## BEGIN
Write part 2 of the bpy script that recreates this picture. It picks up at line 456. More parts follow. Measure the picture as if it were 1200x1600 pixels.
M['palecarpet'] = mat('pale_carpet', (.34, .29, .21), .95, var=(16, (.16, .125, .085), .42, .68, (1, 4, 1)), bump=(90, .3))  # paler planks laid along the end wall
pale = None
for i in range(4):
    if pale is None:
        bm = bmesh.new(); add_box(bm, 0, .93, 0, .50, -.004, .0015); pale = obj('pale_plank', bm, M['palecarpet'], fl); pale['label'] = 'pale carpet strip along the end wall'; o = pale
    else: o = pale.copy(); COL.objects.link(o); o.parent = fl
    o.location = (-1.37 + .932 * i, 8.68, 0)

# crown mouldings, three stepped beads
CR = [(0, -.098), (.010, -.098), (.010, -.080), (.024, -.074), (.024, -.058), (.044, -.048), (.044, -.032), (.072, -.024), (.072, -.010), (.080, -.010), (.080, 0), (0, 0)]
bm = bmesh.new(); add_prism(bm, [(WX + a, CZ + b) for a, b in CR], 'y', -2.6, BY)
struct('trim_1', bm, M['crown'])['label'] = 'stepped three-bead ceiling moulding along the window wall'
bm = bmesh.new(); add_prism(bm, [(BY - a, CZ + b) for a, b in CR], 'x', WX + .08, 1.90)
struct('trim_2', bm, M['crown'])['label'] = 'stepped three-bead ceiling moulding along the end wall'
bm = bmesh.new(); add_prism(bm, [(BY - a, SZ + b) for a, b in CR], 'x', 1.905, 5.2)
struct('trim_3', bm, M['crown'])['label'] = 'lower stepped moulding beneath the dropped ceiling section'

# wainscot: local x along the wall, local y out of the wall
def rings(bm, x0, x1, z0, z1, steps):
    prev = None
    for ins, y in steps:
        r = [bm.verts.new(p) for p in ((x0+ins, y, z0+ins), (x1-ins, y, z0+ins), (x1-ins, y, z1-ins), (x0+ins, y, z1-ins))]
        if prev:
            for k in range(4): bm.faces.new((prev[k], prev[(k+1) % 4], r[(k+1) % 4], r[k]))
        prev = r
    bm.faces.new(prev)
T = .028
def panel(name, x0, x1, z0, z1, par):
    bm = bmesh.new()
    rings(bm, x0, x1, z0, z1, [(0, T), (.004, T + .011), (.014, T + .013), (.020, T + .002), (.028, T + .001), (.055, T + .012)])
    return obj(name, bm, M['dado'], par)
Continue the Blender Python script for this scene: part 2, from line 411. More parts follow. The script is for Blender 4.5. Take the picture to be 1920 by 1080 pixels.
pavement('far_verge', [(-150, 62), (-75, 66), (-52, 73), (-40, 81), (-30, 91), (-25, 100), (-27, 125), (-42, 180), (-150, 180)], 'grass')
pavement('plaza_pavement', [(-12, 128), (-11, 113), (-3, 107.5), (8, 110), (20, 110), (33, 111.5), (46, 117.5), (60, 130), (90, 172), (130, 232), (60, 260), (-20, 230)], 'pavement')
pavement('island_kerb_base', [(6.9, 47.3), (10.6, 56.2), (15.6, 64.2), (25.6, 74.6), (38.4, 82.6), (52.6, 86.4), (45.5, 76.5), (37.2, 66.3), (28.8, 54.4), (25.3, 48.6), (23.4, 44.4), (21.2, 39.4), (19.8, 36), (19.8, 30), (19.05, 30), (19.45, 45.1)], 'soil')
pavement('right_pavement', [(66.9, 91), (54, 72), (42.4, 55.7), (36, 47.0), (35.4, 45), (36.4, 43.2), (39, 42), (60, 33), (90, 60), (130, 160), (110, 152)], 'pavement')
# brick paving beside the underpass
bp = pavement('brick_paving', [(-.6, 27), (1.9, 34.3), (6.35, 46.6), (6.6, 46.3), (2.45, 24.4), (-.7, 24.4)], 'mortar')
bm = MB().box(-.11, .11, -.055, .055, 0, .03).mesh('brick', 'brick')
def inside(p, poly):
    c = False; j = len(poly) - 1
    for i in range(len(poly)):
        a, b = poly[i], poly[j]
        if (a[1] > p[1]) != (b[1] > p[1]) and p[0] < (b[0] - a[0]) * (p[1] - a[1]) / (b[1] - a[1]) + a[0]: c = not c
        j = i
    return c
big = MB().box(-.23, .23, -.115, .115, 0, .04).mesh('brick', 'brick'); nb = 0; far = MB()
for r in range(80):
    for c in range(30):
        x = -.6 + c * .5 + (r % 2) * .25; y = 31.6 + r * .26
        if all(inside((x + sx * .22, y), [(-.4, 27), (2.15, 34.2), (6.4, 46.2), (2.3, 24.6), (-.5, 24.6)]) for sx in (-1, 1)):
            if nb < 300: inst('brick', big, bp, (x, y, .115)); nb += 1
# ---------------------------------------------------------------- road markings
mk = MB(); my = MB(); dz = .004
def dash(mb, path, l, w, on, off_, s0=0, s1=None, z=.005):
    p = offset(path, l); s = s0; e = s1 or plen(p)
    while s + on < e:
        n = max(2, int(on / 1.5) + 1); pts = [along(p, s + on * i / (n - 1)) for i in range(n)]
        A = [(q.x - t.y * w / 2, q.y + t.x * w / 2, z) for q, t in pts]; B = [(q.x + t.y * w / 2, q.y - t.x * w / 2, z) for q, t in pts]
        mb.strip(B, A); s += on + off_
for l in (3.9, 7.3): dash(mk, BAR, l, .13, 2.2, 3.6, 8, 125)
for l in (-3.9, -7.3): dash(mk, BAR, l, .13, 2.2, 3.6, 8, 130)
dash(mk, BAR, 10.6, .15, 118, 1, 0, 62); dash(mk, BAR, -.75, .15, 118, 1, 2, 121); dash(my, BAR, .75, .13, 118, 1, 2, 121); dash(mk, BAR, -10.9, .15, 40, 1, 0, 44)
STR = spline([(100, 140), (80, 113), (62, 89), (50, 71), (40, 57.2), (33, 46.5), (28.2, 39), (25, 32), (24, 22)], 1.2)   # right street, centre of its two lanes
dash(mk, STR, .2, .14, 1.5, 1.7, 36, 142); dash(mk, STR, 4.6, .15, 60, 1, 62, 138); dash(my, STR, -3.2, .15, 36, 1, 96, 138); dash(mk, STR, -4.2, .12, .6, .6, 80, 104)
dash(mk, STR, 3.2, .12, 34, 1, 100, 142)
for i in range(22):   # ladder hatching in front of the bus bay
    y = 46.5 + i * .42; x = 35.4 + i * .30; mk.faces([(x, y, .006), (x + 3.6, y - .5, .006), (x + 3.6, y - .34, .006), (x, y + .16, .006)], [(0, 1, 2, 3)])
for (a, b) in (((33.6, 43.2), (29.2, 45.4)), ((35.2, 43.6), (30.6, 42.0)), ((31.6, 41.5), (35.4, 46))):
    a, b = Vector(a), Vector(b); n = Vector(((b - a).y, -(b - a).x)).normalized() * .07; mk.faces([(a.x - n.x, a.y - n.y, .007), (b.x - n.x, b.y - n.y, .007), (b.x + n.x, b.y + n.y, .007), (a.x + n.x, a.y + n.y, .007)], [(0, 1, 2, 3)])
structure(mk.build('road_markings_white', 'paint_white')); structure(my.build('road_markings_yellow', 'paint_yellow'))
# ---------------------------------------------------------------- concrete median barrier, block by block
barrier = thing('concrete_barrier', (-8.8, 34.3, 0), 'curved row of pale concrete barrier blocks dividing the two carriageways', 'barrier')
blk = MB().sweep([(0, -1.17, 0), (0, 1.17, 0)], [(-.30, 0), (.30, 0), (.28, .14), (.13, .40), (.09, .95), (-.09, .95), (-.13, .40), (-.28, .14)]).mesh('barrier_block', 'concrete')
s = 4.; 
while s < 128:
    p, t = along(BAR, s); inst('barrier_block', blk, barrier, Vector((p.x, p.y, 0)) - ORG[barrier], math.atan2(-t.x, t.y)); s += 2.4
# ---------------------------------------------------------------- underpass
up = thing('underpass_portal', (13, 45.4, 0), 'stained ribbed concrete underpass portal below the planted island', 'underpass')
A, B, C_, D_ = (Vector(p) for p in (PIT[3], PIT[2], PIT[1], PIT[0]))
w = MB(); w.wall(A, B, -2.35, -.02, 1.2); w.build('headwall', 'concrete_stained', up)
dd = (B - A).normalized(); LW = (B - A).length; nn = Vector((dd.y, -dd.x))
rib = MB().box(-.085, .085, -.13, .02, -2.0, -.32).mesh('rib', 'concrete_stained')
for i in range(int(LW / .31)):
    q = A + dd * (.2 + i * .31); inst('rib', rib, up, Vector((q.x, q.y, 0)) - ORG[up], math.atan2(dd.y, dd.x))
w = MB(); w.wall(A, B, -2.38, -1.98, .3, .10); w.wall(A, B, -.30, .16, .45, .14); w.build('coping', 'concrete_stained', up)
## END
-- The request --
Extract, please, the lines from the start of the entries above through the one with "struct('trim_3', bm, M['crown'])['label']", both included, reproducing each exactly and adding nothing.

-- Correct result --
Write part 2 of the bpy script that recreates this picture. It picks up at line 456. More parts follow. Measure the picture as if it were 1200x1600 pixels.
M['palecarpet'] = mat('pale_carpet', (.34, .29, .21), .95, var=(16, (.16, .125, .085), .42, .68, (1, 4, 1)), bump=(90, .3))  # paler planks laid along the end wall
pale = None
for i in range(4):
    if pale is None:
        bm = bmesh.new(); add_box(bm, 0, .93, 0, .50, -.004, .0015); pale = obj('pale_plank', bm, M['palecarpet'], fl); pale['label'] = 'pale carpet strip along the end wall'; o = pale
    else: o = pale.copy(); COL.objects.link(o); o.parent = fl
    o.location = (-1.37 + .932 * i, 8.68, 0)

# crown mouldings, three stepped beads
CR = [(0, -.098), (.010, -.098), (.010, -.080), (.024, -.074), (.024, -.058), (.044, -.048), (.044, -.032), (.072, -.024), (.072, -.010), (.080, -.010), (.080, 0), (0, 0)]
bm = bmesh.new(); add_prism(bm, [(WX + a, CZ + b) for a, b in CR], 'y', -2.6, BY)
struct('trim_1', bm, M['crown'])['label'] = 'stepped three-bead ceiling moulding along the window wall'
bm = bmesh.new(); add_prism(bm, [(BY - a, CZ + b) for a, b in CR], 'x', WX + .08, 1.90)
struct('trim_2', bm, M['crown'])['label'] = 'stepped three-bead ceiling moulding along the end wall'
bm = bmesh.new(); add_prism(bm, [(BY - a, SZ + b) for a, b in CR], 'x', 1.905, 5.2)
struct('trim_3', bm, M['crown'])['label'] = 'lower stepped moulding beneath the dropped ceiling section'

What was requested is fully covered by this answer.